Free opinions - D.r: Amr El-Shobaki
D.r: Amr El-Shobaki
A researcher specializing in political systems, Islamist movements, and counter-extremism, as well as an expert on Turkish politics, European Islam, and Arab–European relations.

The American president’s visit to Beijing and his meeting with Xi Jinping were not primarily about the war with Iran. The main focus was on U.S.-Chinese relations, particularly their economic and trade dimensions. Naturally, however, the Iranian war and the anticipated Chinese role in ending it and facilitating the signing of a comprehensive peace agreement between Tehran and Washington were also discussed.

In reality, China’s political role on the global stage still remains far smaller than its enormous economic power and influence on the world economy. This is perhaps why Donald Trump chose to pressure Beijing from this angle. He understands that China is the largest purchaser of Iranian oil and that it previously played—through what became known as “shadow companies”—a major role in helping Iran circumvent sanctions by facilitating oil exports before and during the period of American sanctions on Tehran. Trump reportedly told the Chinese leadership that he was prepared to lift sanctions on a number of Chinese companies in exchange for Beijing playing a greater role in pressuring Iran to end the war, leading some American reports to describe Trump’s proposals as an “undeclared deal.”

Trump—not Xi Jinping—stated that the Chinese president had informed him that China “would not supply Iran with military equipment,” a claim whose accuracy remains to be seen.
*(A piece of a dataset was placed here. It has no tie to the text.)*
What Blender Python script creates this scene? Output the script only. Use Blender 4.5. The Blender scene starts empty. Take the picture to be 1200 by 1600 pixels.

What is certain is that both sides agree that Iran “must not possess a nuclear weapon.” They also called for keeping the Strait of Hormuz open to global shipping and energy flows, while China emphasized its rejection of the “militarization of the strait.”

Chinese statements, however, were extremely cautious and diplomatic. Beijing neither abandoned Tehran nor offered it full support. China declared its opposition to militarization and its desire to continue purchasing Iranian oil, while at the same time supporting the principle that Iran should not reach the status of a “nuclear threshold state”—that is, a state capable of producing a nuclear bomb within a very short period even without officially declaring possession of one.

The U.S.-China summit reflected the two great powers’ greater interest in resolving their trade disputes than in ending the war itself. Even when discussing the conflict, the conversation was dominated by concerns over its economic repercussions and its negative impact on the global economy and the conditions of both countries.

It is true that political issues were also discussed, and much of the discussion appears to have become accepted even by the American side: namely, that Washington will not be able to overthrow the Iranian regime. China likewise expressed opposition to resuming war for the purpose of toppling the Islamic Republic or supporting strikes targeting Iranian leadership figures, civilian infrastructure, or energy facilities.

China seeks to contain the war, but it employs tools that are more cautious and more neutral than those used by Russia. This is not only because the Chinese economy is vastly larger than the Russian economy, but also because China is deeply integrated into the global system, and because the interdependence between Chinese and American industries remains one of the reasons behind the success of both countries.

Perhaps China, thanks to its extensive interests with the United States, may succeed in offering convincing guarantees to both sides that could help end the war—even if its primary focus continues to center on economic interests and energy security.